RECORDS SHOWN »
■ ■ ■

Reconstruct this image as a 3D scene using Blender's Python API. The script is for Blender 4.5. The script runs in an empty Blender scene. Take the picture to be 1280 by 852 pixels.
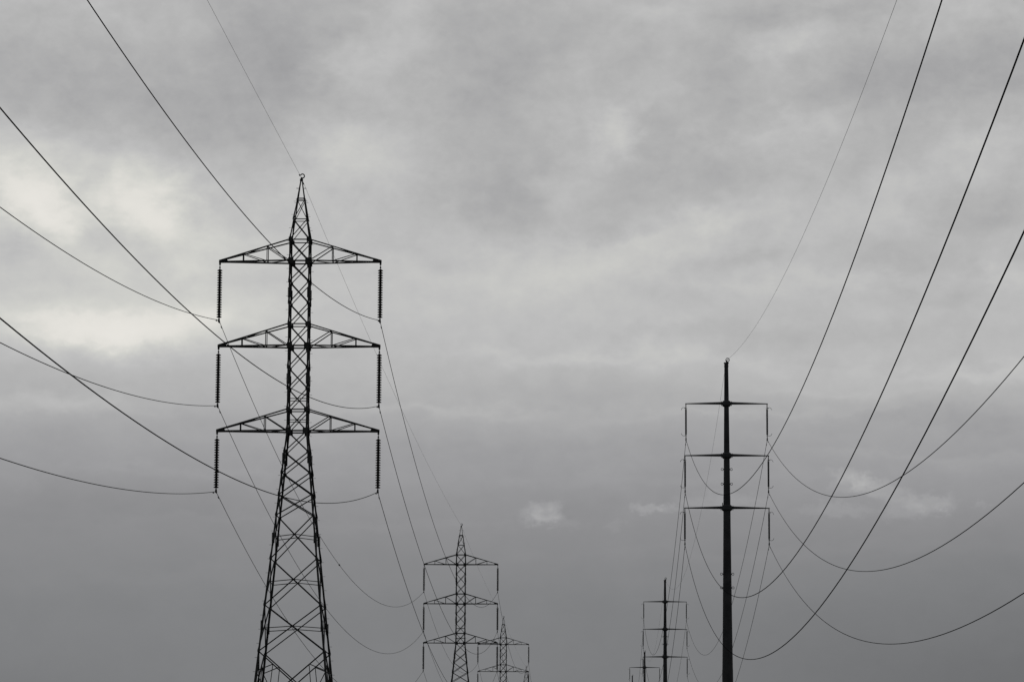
import bpy, bmesh, math, random
from mathutils import Vector, Matrix
random.seed(7)
C = bpy.context.scene
COL = C.collection
R = math.radians
EYE = 1.6

# ------------------------------------------------------------------ camera
F_PX = 4062.4
fw = Vector((-0.026406, 0.988960, 0.145800)).normalized()
pi_, ya_, ro_ = 0.146335, -0.026663, 0.005311
fw = Vector((math.sin(ya_)*math.cos(pi_), math.cos(ya_)*math.cos(pi_), math.sin(pi_)))
rt = Vector((math.cos(ya_), -math.sin(ya_), 0)); up = rt.cross(fw)
rr = rt*math.cos(ro_) + up*math.sin(ro_); uu = -rt*math.sin(ro_) + up*math.cos(ro_)
cd = bpy.data.cameras.new("camera"); cam = bpy.data.objects.new("camera", cd); COL.objects.link(cam)
m3 = Matrix((rr, uu, -fw)).transposed()
cam.matrix_world = Matrix.Translation((0, 0, EYE)) @ m3.to_4x4()
cd.sensor_width = 36; cd.lens = F_PX/1280*36; cd.clip_start = 0.2; cd.clip_end = 20000
C.camera = cam
C.view_settings.view_transform = 'Standard'; C.view_settings.look = 'None'
C.view_settings.exposure = 0; C.view_settings.gamma = 1

# ------------------------------------------------------------------ sky: overcast, procedural, laid out in azimuth / elevation
w = bpy.data.worlds.new("World"); C.world = w; w.use_nodes = True
nt = w.node_tree; nt.nodes.clear(); N = nt.nodes; L = nt.links
def val(x):
    return x
def mth(op, a, b=None, c=None, clamp=False):
    n = N.new('ShaderNodeMath'); n.operation = op; n.use_clamp = clamp
    for i, v in enumerate((a, b, c)):
        if v is None: continue
        if isinstance(v, (int, float)): n.inputs[i].default_value = v
        else: L.new(v, n.inputs[i])
    return n.outputs[0]
tc = N.new('ShaderNodeTexCoord')
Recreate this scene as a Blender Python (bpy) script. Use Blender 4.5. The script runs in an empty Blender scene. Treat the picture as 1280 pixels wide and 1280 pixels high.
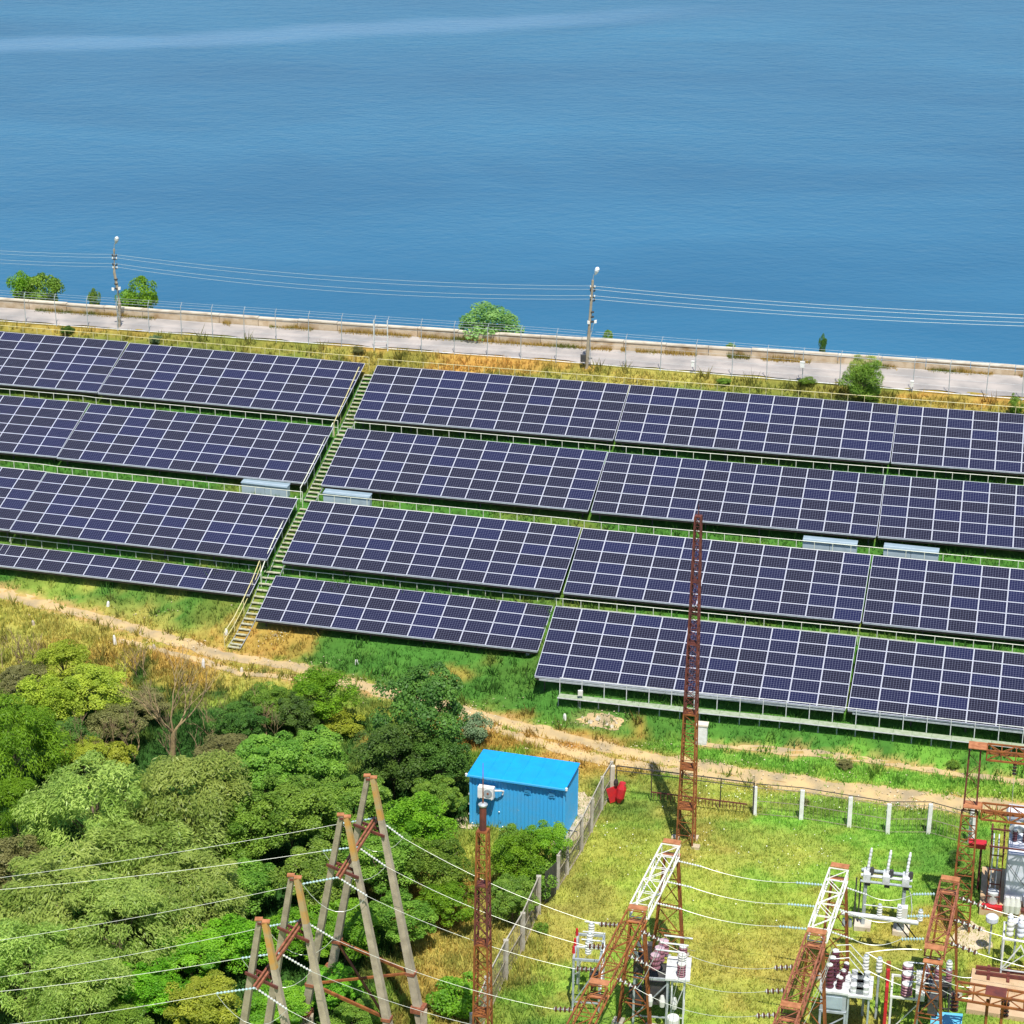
import bpy, math, random
import numpy as np
from mathutils import Vector, Matrix

S = bpy.context.scene
COL = S.collection
random.seed(7)
RNG = np.random.default_rng(11)
R = math.radians

# ------------------------------------------------------------------ camera
CAMZ = 56.0
F, TH, RO = 2700.5, 0.355684, 0.0067723
cam_data = bpy.data.cameras.new('camera')
cam = bpy.data.objects.new('camera', cam_data)
COL.objects.link(cam)
cam.matrix_world = (Matrix.Translation((0, 0, CAMZ)) @ Matrix.Rotation(math.pi / 2 - TH, 4, 'X')
                    @ Matrix.Rotation(RO, 4, 'Z'))
cam_data.sensor_width = 36
cam_data.lens = F / 1280 * 36
cam_data.clip_start = 1
cam_data.clip_end = 9000
S.camera = cam

# ------------------------------------------------------------------ sky, sun, exposure
SUN_EL = R(64)
SUN_AZ = math.atan2(0.14, -1.0)          # sun behind the camera, a little to the right
world = bpy.data.worlds.new('World')
S.world = world
world.use_nodes = True
wn = world.node_tree
bg = wn.nodes['Background']
sky = wn.nodes.new('ShaderNodeTexSky')
sky.sky_type = 'NISHITA'
sky.sun_disc = False
sky.sun_elevation = SUN_EL
sky.sun_rotation = SUN_AZ
sky.air_density = 1.0
sky.dust_density = 0.4
sky.ozone_density = 2.0
wn.links.new(sky.outputs[0], bg.inputs[0])
bg.inputs[1].default_value = 0.11
sun_data = bpy.data.lights.new('sun', 'SUN')
sun_data.energy = 4.6
sun_data.angle = R(0.5)
sun_data.color = (1.0, 0.955, 0.87)
sun = bpy.data.objects.new('sun', sun_data)
COL.objects.link(sun)
sd = Vector((math.sin(SUN_AZ) * math.cos(SUN_EL), math.cos(SUN_AZ) * math.cos(SUN_EL), math.sin(SUN_EL)))
sun.rotation_euler = sd.to_track_quat('Z', 'Y').to_euler()
sun.location = (0, 0, 120)
S.view_settings.view_transform = 'Standard'
S.view_settings.look = 'None'
S.view_settings.gamma = 1
S.view_settings.use_curve_mapping = False
S.view_settings.exposure = 0.5


# ------------------------------------------------------------------ measuring helpers
def ray(px, py):
    c, s = math.cos(RO), math.sin(RO)
    X, Y = px - 640, py - 640
    X, Y = c * X + s * Y, -s * X + c * Y
    return np.array([X / F, math.cos(TH) - (Y / F) * math.sin(TH), -math.sin(TH) - (Y / F) * math.cos(TH)])


def at(px, py, z=0.0):
    d = ray(px, py)
    return d * ((z - CAMZ) / d[2]) + np.array([0, 0, CAMZ])


def at_y(px, py, y):
    d = ray(px, py)
    return d * (y / d[1]) + np.array([0, 0, CAMZ])


def V(*a):
    return np.array(a, float)


def norm(v):
    v = np.array(v, float)
    return v / (np.linalg.norm(v) + 1e-12)


# ------------------------------------------------------------------ value noise
_tab = np.random.default_rng(3).random((256, 256))


def vnoise(x, y):
    x = np.asarray(x, float); y = np.asarray(y, float)
    xi = np.floor(x).astype(int); yi = np.floor(y).astype(int)
    fx = x - xi; fy = y - yi
    fx = fx * fx * (3 - 2 * fx); fy = fy * fy * (3 - 2 * fy)
    a = _tab[xi % 256, yi % 256]; b = _tab[(xi + 1) % 256, yi % 256]
    c = _tab[xi % 256, (yi + 1) % 256]; d = _tab[(xi + 1) % 256, (yi + 1) % 256]
    return (a * (1 - fx) + b * fx) * (1 - fy) + (c * (1 - fx) + d * fx) * fy


def fbm(x, y, o=4):
    s = 0; a = 0.5; t = 0
    for k in range(o):
        s = s + a * vnoise(x * 2 ** k + 17 * k, y * 2 ** k + 31 * k); t += a; a *= .5
    return s / t


# ------------------------------------------------------------------ terrain
# each contour: pixel points with the height of the ground there, near to far
def contour(pts):
    w = np.array([at(a, b, z) for a, b, z in pts])
    w = w[np.argsort(w[:, 0])]
    return w


RZ = (9.6, 7.0, 4.4)
CONT = [
    ('flat0', None),
    ('toe2', [(0, 800, 1.2), (300, 900, .5), (700, 965, .12), (900, 985, 0.05), (1280, 1030, 0.0)]),
    ('toe', [(0, 740, 1.8), (150, 768, 1.45), (300, 808, 1.05), (500, 862, .7), (700, 902, .55), (900, 930, .45), (1280, 972, .4)]),
    ('row4', [(0, 707, 2.75), (300, 743, 2.75), (345, 778, 2.05), (660, 812, 2.05), (690, 852, 2.0), (1057, 888, 2.0), (1280, 913, 2.0)]),
    ('row3', [(0, 661, RZ[2]), (335, 700, RZ[2]), (701, 739.5, RZ[2]), (1076, 777.5, RZ[2]), (1280, 798, RZ[2])]),
    ('row2', [(0, 566, RZ[1]), (382, 605, RZ[1]), (736, 638.7, RZ[1]), (1095, 670, RZ[1]), (1280, 685.7, RZ[1])]),
    ('row1', [(0, 481.5, RZ[0]), (424, 520.5, RZ[0]), (766, 548.8, RZ[0]), (1112, 577.5, RZ[0]), (1280, 590.5, RZ[0])]),
    ('road_near', [(0, 400, 12.6), (320, 423, 12.6), (640, 446, 12.6), (960, 472, 12.6), (1280, 498, 12.6)]),
    ('road_far', [(0, 385, 12.7), (320, 408, 12.7), (640, 430, 12.7), (960, 450, 12.7), (1280, 471, 12.7)]),
]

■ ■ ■

WORK INSTRUCTIONS » Copy every record above exactly as written, but leave out the pictures.

IN RESPONSE »
Reconstruct this image as a 3D scene using Blender's Python API. The script is for Blender 4.5. The script runs in an empty Blender scene. Take the picture to be 1280 by 852 pixels.
import bpy, bmesh, math, random
from mathutils import Vector, Matrix
random.seed(7)
C = bpy.context.scene
COL = C.collection
R = math.radians
EYE = 1.6

# ------------------------------------------------------------------ camera
F_PX = 4062.4
fw = Vector((-0.026406, 0.988960, 0.145800)).normalized()
pi_, ya_, ro_ = 0.146335, -0.026663, 0.005311
fw = Vector((math.sin(ya_)*math.cos(pi_), math.cos(ya_)*math.cos(pi_), math.sin(pi_)))
rt = Vector((math.cos(ya_), -math.sin(ya_), 0)); up = rt.cross(fw)
rr = rt*math.cos(ro_) + up*math.sin(ro_); uu = -rt*math.sin(ro_) + up*math.cos(ro_)
cd = bpy.data.cameras.new("camera"); cam = bpy.data.objects.new("camera", cd); COL.objects.link(cam)
m3 = Matrix((rr, uu, -fw)).transposed()
cam.matrix_world = Matrix.Translation((0, 0, EYE)) @ m3.to_4x4()
cd.sensor_width = 36; cd.lens = F_PX/1280*36; cd.clip_start = 0.2; cd.clip_end = 20000
C.camera = cam
C.view_settings.view_transform = 'Standard'; C.view_settings.look = 'None'
C.view_settings.exposure = 0; C.view_settings.gamma = 1

# ------------------------------------------------------------------ sky: overcast, procedural, laid out in azimuth / elevation
w = bpy.data.worlds.new("World"); C.world = w; w.use_nodes = True
nt = w.node_tree; nt.nodes.clear(); N = nt.nodes; L = nt.links
def val(x):
    return x
def mth(op, a, b=None, c=None, clamp=False):
    n = N.new('ShaderNodeMath'); n.operation = op; n.use_clamp = clamp
    for i, v in enumerate((a, b, c)):
        if v is None: continue
        if isinstance(v, (int, float)): n.inputs[i].default_value = v
        else: L.new(v, n.inputs[i])
    return n.outputs[0]
tc = N.new('ShaderNodeTexCoord')
Recreate this scene as a Blender Python (bpy) script. Use Blender 4.5. The script runs in an empty Blender scene. Treat the picture as 1280 pixels wide and 1280 pixels high.
import bpy, math, random
import numpy as np
from mathutils import Vector, Matrix

S = bpy.context.scene
COL = S.collection
random.seed(7)
RNG = np.random.default_rng(11)
R = math.radians

# ------------------------------------------------------------------ camera
CAMZ = 56.0
F, TH, RO = 2700.5, 0.355684, 0.0067723
cam_data = bpy.data.cameras.new('camera')
cam = bpy.data.objects.new('camera', cam_data)
COL.objects.link(cam)
cam.matrix_world = (Matrix.Translation((0, 0, CAMZ)) @ Matrix.Rotation(math.pi / 2 - TH, 4, 'X')
                    @ Matrix.Rotation(RO, 4, 'Z'))
cam_data.sensor_width = 36
cam_data.lens = F / 1280 * 36
cam_data.clip_start = 1
cam_data.clip_end = 9000
S.camera = cam

# ------------------------------------------------------------------ sky, sun, exposure
SUN_EL = R(64)
SUN_AZ = math.atan2(0.14, -1.0)          # sun behind the camera, a little to the right
world = bpy.data.worlds.new('World')
S.world = world
world.use_nodes = True
wn = world.node_tree
bg = wn.nodes['Background']
sky = wn.nodes.new('ShaderNodeTexSky')
sky.sky_type = 'NISHITA'
sky.sun_disc = False
sky.sun_elevation = SUN_EL
sky.sun_rotation = SUN_AZ
sky.air_density = 1.0
sky.dust_density = 0.4
sky.ozone_density = 2.0
wn.links.new(sky.outputs[0], bg.inputs[0])
bg.inputs[1].default_value = 0.11
sun_data = bpy.data.lights.new('sun', 'SUN')
sun_data.energy = 4.6
sun_data.angle = R(0.5)
sun_data.color = (1.0, 0.955, 0.87)
sun = bpy.data.objects.new('sun', sun_data)
COL.objects.link(sun)
sd = Vector((math.sin(SUN_AZ) * math.cos(SUN_EL), math.cos(SUN_AZ) * math.cos(SUN_EL), math.sin(SUN_EL)))
sun.rotation_euler = sd.to_track_quat('Z', 'Y').to_euler()
sun.location = (0, 0, 120)
S.view_settings.view_transform = 'Standard'
S.view_settings.look = 'None'
S.view_settings.gamma = 1
S.view_settings.use_curve_mapping = False
S.view_settings.exposure = 0.5


# ------------------------------------------------------------------ measuring helpers
def ray(px, py):
    c, s = math.cos(RO), math.sin(RO)
    X, Y = px - 640, py - 640
    X, Y = c * X + s * Y, -s * X + c * Y
    return np.array([X / F, math.cos(TH) - (Y / F) * math.sin(TH), -math.sin(TH) - (Y / F) * math.cos(TH)])


def at(px, py, z=0.0):
    d = ray(px, py)
    return d * ((z - CAMZ) / d[2]) + np.array([0, 0, CAMZ])


def at_y(px, py, y):
    d = ray(px, py)
    return d * (y / d[1]) + np.array([0, 0, CAMZ])


def V(*a):
    return np.array(a, float)


def norm(v):
    v = np.array(v, float)
    return v / (np.linalg.norm(v) + 1e-12)


# ------------------------------------------------------------------ value noise
_tab = np.random.default_rng(3).random((256, 256))


def vnoise(x, y):
    x = np.asarray(x, float); y = np.asarray(y, float)
    xi = np.floor(x).astype(int); yi = np.floor(y).astype(int)
    fx = x - xi; fy = y - yi
    fx = fx * fx * (3 - 2 * fx); fy = fy * fy * (3 - 2 * fy)
    a = _tab[xi % 256, yi % 256]; b = _tab[(xi + 1) % 256, yi % 256]
    c = _tab[xi % 256, (yi + 1) % 256]; d = _tab[(xi + 1) % 256, (yi + 1) % 256]
    return (a * (1 - fx) + b * fx) * (1 - fy) + (c * (1 - fx) + d * fx) * fy


def fbm(x, y, o=4):
    s = 0; a = 0.5; t = 0
    for k in range(o):
        s = s + a * vnoise(x * 2 ** k + 17 * k, y * 2 ** k + 31 * k); t += a; a *= .5
    return s / t


# ------------------------------------------------------------------ terrain
# each contour: pixel points with the height of the ground there, near to far
def contour(pts):
    w = np.array([at(a, b, z) for a, b, z in pts])
    w = w[np.argsort(w[:, 0])]
    return w


RZ = (9.6, 7.0, 4.4)
CONT = [
    ('flat0', None),
    ('toe2', [(0, 800, 1.2), (300, 900, .5), (700, 965, .12), (900, 985, 0.05), (1280, 1030, 0.0)]),
    ('toe', [(0, 740, 1.8), (150, 768, 1.45), (300, 808, 1.05), (500, 862, .7), (700, 902, .55), (900, 930, .45), (1280, 972, .4)]),
    ('row4', [(0, 707, 2.75), (300, 743, 2.75), (345, 778, 2.05), (660, 812, 2.05), (690, 852, 2.0), (1057, 888, 2.0), (1280, 913, 2.0)]),
    ('row3', [(0, 661, RZ[2]), (335, 700, RZ[2]), (701, 739.5, RZ[2]), (1076, 777.5, RZ[2]), (1280, 798, RZ[2])]),
    ('row2', [(0, 566, RZ[1]), (382, 605, RZ[1]), (736, 638.7, RZ[1]), (1095, 670, RZ[1]), (1280, 685.7, RZ[1])]),
    ('row1', [(0, 481.5, RZ[0]), (424, 520.5, RZ[0]), (766, 548.8, RZ[0]), (1112, 577.5, RZ[0]), (1280, 590.5, RZ[0])]),
    ('road_near', [(0, 400, 12.6), (320, 423, 12.6), (640, 446, 12.6), (960, 472, 12.6), (1280, 498, 12.6)]),
    ('road_far', [(0, 385, 12.7), (320, 408, 12.7), (640, 430, 12.7), (960, 450, 12.7), (1280, 471, 12.7)]),
]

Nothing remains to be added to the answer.